=== DATA EXTRACT ===
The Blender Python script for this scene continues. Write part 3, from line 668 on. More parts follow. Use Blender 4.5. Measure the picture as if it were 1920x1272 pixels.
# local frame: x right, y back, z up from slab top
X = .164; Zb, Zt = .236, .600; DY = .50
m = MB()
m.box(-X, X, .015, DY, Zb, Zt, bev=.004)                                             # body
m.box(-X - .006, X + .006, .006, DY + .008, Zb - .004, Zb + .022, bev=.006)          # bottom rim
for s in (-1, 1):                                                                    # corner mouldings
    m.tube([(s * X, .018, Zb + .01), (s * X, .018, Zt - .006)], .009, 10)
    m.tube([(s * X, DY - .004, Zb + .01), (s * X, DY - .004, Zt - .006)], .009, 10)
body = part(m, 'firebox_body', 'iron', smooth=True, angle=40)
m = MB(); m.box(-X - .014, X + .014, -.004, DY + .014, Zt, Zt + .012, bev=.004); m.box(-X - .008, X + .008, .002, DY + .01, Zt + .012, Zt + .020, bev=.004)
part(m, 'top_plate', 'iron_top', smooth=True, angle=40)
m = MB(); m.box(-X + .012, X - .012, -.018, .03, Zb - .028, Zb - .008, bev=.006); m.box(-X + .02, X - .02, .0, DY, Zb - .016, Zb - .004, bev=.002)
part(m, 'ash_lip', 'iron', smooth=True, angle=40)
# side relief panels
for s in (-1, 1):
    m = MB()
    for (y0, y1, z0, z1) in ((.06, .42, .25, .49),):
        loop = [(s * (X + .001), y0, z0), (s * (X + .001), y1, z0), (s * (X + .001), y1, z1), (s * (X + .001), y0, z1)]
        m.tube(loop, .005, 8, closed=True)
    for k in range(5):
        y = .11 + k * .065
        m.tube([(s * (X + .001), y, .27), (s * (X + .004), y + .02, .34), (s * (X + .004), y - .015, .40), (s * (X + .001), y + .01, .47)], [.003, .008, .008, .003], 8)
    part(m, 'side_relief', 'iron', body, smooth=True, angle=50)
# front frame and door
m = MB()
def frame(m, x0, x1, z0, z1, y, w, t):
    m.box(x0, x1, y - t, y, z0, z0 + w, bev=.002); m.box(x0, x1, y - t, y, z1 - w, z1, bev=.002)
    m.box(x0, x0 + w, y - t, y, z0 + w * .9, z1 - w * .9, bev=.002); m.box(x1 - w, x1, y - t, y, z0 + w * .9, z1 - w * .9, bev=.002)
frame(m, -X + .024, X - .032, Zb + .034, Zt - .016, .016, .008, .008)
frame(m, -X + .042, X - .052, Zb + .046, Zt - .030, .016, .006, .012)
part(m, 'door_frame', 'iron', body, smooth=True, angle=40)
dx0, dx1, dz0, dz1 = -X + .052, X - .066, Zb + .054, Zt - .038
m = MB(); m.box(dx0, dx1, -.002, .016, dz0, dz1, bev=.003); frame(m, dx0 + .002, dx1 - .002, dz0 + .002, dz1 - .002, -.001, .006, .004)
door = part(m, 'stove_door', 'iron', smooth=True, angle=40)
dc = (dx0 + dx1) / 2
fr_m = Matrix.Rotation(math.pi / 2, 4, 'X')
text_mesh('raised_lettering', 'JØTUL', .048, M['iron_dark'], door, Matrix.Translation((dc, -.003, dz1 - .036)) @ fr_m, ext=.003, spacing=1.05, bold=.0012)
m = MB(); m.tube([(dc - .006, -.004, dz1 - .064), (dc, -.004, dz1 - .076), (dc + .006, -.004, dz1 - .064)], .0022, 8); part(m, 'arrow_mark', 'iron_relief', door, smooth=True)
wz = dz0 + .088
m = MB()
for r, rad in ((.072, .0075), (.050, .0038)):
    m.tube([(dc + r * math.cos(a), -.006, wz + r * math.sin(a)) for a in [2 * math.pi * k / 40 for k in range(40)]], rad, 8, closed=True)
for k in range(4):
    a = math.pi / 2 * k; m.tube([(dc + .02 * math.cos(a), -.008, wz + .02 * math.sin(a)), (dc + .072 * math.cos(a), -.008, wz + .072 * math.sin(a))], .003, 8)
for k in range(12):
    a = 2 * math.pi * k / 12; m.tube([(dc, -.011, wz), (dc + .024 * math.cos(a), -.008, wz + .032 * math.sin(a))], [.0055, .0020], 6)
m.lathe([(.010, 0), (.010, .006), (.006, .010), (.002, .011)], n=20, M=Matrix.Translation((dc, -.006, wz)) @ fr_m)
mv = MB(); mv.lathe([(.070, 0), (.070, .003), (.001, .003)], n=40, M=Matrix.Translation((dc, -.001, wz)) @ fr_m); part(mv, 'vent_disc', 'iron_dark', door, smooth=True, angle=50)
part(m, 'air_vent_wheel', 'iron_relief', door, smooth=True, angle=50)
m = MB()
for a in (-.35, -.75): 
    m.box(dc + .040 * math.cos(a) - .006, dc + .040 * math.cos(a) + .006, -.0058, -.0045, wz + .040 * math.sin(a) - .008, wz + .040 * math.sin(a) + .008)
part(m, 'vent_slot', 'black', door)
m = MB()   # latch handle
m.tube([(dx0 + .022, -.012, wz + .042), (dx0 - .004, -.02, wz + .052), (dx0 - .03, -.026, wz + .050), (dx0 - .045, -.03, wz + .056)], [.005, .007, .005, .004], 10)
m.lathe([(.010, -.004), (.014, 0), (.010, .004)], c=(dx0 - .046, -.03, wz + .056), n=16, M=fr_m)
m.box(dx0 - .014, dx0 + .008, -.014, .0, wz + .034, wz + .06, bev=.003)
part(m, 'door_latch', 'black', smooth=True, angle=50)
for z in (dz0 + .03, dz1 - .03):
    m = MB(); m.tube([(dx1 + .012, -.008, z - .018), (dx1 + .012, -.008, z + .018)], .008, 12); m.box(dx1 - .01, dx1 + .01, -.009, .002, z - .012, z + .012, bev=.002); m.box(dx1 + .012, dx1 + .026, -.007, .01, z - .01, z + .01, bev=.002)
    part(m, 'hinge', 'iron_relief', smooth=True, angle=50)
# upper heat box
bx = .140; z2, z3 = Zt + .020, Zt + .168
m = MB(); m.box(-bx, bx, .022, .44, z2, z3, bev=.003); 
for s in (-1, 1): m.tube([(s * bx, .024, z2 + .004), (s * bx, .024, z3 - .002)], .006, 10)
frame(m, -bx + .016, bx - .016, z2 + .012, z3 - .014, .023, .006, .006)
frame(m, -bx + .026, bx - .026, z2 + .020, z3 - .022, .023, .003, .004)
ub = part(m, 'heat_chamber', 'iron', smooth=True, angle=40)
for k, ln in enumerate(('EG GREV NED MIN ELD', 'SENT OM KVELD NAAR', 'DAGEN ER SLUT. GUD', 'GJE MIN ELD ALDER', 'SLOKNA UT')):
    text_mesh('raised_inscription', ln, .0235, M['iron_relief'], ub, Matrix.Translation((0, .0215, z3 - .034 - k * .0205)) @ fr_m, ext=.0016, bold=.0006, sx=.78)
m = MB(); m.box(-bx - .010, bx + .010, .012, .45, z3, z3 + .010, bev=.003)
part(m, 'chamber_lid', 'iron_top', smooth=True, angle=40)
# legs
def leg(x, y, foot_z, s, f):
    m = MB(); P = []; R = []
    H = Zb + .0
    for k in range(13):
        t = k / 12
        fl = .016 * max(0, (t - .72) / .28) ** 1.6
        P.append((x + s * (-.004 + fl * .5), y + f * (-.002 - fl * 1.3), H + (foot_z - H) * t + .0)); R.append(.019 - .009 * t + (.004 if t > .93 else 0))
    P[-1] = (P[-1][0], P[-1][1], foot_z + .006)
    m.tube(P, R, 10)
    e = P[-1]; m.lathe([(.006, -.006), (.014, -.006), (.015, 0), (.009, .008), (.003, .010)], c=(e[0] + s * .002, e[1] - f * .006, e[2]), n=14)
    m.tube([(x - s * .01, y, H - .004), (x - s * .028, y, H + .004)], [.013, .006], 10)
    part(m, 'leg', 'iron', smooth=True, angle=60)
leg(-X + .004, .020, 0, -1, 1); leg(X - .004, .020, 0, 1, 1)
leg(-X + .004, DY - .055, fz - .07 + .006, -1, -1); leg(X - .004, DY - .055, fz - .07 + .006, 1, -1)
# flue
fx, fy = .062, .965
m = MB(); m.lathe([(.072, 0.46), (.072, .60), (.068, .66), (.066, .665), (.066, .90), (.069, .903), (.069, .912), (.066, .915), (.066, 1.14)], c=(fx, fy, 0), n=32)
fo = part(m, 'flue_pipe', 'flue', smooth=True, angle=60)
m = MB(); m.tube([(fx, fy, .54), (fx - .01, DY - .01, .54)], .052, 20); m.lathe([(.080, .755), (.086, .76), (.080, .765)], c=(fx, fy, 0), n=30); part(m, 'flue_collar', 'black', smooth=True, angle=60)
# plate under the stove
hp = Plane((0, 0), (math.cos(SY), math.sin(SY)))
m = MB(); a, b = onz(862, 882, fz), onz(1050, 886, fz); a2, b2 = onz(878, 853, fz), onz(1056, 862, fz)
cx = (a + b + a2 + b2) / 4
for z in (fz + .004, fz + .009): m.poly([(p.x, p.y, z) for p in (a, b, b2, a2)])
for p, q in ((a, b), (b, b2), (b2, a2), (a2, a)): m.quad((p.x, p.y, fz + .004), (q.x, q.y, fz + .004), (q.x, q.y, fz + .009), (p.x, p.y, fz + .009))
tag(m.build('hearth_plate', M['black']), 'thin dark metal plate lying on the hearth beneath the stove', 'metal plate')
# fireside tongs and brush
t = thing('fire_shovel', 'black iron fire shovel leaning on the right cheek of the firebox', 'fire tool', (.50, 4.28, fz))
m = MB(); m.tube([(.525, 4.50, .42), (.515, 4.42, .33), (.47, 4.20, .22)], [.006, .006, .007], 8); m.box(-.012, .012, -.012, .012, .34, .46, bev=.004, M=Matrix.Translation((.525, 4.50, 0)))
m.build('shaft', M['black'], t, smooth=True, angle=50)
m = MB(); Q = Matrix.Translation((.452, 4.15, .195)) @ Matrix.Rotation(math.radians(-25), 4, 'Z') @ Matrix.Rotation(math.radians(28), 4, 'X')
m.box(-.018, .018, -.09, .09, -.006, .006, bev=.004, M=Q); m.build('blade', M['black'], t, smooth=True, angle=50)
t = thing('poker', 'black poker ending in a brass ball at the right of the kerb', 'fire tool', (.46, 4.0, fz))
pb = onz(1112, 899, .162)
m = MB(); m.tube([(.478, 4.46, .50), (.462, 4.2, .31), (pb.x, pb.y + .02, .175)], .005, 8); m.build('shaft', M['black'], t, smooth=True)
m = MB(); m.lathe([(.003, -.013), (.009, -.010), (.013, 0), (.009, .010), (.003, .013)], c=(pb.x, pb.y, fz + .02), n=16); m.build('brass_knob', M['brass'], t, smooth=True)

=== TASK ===
Select all lines in the listing that include the word "from".

=== EXPECTED OUTPUT ===
The Blender Python script for this scene continues. Write part 3, from line 668 on. More parts follow. Use Blender 4.5. Measure the picture as if it were 1920x1272 pixels.
# local frame: x right, y back, z up from slab top